The group has also introduced an all-day set menu, which are more affordable among consumers from low- to middle income people. In addition, Oldtown is undergoing rebranding exercises through changing its marketing posters, outlet layout and introducing a new corporate tagline.

On expansion plans in CY13, Oldtown intends to open up 27- 41 outlets (excluding China). However, YTD it has only 2 new outlets. China is expected to have 30 outlets by 2014 and the expansion will be accelerated once its central kitchen is up and running by end-2013.

The group have decided on the 3 locations to place its kiosk business, namely in Avenue K, Senai International Airport and NKVE’s Shell station. These 3 kiosks are expected to open in 2QCY13.

FMCG: Management have highlighted that the sales for FMCG goods will remain flattish for 2QCY13 due to the delay in its new factory in Ipoh. Sales will only grow further upon the commencement of the plant, which is slated for operation by the third week of July.

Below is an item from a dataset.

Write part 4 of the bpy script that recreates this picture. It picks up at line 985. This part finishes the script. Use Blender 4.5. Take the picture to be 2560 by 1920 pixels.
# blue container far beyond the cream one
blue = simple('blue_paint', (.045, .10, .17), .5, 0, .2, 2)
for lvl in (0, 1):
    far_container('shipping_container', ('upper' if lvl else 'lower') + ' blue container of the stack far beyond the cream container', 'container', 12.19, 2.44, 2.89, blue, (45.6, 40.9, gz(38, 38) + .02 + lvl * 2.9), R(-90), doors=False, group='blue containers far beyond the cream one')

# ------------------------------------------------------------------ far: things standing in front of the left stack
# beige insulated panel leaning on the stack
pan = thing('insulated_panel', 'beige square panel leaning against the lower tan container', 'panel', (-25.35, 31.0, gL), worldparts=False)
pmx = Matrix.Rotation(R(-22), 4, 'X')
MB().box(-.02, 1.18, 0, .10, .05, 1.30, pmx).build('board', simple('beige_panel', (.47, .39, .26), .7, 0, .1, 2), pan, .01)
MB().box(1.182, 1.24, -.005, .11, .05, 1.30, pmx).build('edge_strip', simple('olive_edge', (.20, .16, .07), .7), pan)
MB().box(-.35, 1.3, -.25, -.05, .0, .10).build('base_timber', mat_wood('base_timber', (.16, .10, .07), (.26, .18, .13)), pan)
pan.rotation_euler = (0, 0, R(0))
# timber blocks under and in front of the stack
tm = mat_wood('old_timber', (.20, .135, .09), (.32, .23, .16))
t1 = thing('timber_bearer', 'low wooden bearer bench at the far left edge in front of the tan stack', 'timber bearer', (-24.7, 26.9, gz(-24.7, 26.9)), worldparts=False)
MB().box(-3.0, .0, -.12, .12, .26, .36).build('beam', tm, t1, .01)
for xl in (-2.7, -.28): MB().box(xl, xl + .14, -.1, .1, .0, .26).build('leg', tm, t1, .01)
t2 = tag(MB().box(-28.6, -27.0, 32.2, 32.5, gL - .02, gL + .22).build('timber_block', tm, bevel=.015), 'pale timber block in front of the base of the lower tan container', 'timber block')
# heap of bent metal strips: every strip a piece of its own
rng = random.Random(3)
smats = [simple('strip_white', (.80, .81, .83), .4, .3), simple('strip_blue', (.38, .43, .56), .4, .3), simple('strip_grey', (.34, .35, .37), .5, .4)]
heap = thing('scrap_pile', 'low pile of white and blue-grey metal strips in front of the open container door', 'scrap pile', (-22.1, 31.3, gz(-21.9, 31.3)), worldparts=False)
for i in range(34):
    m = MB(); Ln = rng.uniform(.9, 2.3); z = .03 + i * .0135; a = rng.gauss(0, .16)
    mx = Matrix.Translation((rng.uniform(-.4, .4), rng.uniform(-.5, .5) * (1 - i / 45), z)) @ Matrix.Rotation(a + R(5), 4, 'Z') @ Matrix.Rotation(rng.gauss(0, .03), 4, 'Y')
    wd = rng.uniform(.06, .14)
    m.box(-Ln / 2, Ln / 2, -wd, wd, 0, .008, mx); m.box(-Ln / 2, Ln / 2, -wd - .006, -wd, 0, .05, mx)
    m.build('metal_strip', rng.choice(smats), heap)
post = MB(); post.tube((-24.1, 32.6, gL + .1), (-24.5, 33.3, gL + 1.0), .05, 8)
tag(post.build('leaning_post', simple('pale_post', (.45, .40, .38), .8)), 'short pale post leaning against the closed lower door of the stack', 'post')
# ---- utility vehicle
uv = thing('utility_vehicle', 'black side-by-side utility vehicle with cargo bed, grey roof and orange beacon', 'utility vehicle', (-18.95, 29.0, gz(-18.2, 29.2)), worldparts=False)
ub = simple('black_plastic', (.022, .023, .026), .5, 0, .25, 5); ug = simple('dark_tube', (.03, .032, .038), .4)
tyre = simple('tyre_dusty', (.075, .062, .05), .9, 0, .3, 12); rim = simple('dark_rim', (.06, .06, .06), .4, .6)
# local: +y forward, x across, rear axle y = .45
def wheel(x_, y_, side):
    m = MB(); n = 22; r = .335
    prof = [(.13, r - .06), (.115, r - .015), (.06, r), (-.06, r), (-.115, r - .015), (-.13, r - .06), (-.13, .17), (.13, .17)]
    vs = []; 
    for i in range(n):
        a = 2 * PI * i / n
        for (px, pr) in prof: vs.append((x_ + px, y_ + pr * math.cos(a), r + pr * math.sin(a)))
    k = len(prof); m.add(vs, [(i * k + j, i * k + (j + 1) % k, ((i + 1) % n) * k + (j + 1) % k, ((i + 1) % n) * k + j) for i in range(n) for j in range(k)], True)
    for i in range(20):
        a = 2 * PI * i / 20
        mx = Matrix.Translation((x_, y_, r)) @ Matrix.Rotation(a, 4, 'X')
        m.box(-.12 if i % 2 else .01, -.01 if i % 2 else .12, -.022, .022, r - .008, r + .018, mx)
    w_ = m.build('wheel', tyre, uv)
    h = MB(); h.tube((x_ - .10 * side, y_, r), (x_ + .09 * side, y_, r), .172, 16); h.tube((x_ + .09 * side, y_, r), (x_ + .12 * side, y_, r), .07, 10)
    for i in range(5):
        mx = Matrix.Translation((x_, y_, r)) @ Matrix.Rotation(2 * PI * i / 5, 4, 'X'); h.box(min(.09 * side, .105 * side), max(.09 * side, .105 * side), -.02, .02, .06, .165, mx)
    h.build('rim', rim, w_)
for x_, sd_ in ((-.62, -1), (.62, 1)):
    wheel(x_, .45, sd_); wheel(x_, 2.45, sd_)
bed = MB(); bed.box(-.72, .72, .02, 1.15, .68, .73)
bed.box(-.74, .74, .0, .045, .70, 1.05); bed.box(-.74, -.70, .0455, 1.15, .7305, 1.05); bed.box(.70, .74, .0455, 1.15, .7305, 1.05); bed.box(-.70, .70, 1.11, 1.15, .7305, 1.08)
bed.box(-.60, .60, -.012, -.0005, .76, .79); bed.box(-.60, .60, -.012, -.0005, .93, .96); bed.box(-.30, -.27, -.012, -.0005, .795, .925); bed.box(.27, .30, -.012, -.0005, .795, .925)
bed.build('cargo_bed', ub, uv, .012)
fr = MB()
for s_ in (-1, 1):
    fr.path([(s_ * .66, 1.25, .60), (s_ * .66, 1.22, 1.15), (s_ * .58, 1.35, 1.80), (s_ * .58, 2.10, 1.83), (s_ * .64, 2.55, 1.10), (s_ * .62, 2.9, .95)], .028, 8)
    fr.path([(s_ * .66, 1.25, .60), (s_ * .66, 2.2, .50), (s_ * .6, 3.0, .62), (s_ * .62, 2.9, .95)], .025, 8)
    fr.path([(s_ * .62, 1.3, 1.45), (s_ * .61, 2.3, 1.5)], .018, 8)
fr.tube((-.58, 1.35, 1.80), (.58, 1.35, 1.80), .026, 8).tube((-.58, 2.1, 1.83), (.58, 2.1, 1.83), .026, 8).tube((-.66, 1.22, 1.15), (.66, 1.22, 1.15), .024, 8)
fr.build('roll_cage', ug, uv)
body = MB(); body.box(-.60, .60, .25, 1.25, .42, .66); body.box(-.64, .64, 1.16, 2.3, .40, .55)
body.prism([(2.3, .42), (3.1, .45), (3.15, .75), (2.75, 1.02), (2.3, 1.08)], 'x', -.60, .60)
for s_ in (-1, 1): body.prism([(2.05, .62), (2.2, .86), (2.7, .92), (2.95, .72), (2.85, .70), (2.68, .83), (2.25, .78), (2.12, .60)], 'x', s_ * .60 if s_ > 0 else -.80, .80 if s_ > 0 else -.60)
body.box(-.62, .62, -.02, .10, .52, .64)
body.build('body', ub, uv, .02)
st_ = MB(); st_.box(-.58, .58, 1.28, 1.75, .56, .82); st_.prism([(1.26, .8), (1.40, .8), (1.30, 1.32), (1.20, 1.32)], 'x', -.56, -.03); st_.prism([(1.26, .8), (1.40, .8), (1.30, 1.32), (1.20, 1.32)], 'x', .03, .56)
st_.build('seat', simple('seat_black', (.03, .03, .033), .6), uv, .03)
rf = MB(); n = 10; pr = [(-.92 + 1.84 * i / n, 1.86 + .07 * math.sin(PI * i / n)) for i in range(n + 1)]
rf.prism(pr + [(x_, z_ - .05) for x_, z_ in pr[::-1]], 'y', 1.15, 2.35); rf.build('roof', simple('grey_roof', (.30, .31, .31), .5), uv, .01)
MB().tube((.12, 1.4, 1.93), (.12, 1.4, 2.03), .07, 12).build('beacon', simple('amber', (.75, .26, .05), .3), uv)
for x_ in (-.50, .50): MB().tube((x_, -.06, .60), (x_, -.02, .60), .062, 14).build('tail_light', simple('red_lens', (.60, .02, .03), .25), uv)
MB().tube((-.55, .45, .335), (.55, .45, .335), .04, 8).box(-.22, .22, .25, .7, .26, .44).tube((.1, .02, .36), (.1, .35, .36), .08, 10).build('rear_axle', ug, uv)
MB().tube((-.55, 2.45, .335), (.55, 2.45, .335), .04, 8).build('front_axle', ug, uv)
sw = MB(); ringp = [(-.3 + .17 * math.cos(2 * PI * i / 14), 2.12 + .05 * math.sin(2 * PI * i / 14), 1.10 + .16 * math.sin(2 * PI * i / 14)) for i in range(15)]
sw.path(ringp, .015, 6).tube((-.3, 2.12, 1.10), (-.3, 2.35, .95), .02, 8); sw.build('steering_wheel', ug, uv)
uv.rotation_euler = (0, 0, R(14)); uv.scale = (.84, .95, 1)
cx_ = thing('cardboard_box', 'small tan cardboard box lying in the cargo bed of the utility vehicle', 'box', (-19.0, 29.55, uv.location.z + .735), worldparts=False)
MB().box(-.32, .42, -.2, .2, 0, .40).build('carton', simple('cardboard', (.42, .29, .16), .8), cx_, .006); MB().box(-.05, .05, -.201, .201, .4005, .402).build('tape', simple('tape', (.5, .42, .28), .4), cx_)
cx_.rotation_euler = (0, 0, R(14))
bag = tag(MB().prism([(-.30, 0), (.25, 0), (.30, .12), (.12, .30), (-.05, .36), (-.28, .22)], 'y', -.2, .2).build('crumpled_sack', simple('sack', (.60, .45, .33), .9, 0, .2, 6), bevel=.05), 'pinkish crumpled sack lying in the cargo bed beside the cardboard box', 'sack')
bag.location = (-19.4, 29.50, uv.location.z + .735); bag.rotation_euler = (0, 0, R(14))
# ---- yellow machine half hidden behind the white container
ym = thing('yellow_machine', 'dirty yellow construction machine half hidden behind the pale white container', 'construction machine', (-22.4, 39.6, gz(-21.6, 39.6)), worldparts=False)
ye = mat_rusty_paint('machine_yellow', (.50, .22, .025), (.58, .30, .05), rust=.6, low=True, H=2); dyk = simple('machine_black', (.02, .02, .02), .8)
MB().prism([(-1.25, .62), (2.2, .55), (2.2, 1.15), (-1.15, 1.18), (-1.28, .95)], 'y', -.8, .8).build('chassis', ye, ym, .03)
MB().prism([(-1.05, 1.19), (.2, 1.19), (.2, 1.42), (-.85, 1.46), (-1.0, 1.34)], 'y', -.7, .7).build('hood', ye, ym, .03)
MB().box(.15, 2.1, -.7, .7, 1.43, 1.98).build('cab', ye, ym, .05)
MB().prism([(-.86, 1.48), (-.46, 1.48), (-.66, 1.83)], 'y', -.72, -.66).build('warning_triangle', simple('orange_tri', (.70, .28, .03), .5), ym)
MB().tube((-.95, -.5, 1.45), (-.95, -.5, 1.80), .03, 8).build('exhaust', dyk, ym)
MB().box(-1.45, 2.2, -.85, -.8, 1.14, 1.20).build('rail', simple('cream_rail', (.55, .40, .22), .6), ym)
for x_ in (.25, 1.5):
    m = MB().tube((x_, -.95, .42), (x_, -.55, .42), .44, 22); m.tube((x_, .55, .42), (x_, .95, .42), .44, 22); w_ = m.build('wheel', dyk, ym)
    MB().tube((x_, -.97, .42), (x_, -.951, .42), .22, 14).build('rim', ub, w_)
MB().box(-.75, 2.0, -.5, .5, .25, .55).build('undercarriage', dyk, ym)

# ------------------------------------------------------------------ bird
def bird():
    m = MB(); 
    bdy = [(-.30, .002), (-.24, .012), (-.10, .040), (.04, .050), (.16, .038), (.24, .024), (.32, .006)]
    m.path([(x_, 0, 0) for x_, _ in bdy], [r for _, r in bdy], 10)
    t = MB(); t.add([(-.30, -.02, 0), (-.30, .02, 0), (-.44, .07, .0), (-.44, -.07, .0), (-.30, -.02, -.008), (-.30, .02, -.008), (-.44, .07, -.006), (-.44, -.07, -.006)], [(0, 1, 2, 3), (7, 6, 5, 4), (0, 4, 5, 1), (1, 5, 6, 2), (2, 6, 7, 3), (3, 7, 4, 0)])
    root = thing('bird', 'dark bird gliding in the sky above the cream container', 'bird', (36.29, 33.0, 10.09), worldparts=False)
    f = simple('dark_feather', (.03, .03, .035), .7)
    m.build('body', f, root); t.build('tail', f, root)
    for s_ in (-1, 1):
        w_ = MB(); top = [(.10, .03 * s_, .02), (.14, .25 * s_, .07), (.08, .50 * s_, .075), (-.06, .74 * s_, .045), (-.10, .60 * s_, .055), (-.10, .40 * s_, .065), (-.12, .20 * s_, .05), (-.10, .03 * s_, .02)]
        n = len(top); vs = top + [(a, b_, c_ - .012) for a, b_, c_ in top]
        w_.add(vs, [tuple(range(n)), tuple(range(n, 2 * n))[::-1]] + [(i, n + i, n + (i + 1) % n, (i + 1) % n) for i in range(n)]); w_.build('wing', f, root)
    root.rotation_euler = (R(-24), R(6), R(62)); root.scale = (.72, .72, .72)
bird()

On the other hand, it is also actively seeking more potential distributors in different countries to improve its market share and sales. It is expecting more sales to come in by year end as it continues to collaborate with various distributors regionally.

Risks

  • Relatively elastic demand.
  • Quality of food and services.
  • Rising raw material prices.

Forecasts

Due to the slow progress of new outlets, we tweaked our outlets assumption and hence cut our FY14 and FY15 EPS by 13% and 16% respectively.

Rating

SELL

Positives

  • Strong earnings growth (2-year CAGR of 13.9%);
  • Market leader under the white coffee business;
  • Decent dividend policy of 50% for a newly listed company;
  • Resilient earnings and low capex requirements.

Negatives

  • Competitive industry with low barriers of entry; and
  • Global economic slowdown could jeopardise group’s sales and earnings.

Valuation

Post-earnings revision, TP is lowered to RM2.43 from RM2.80, based on unchanged 17x P/E to FY03/14 EPS, circa 15% discount to regional peers’ average of 20x (which are much larger in terms of market cap). Therefore, we downgrade to SELL.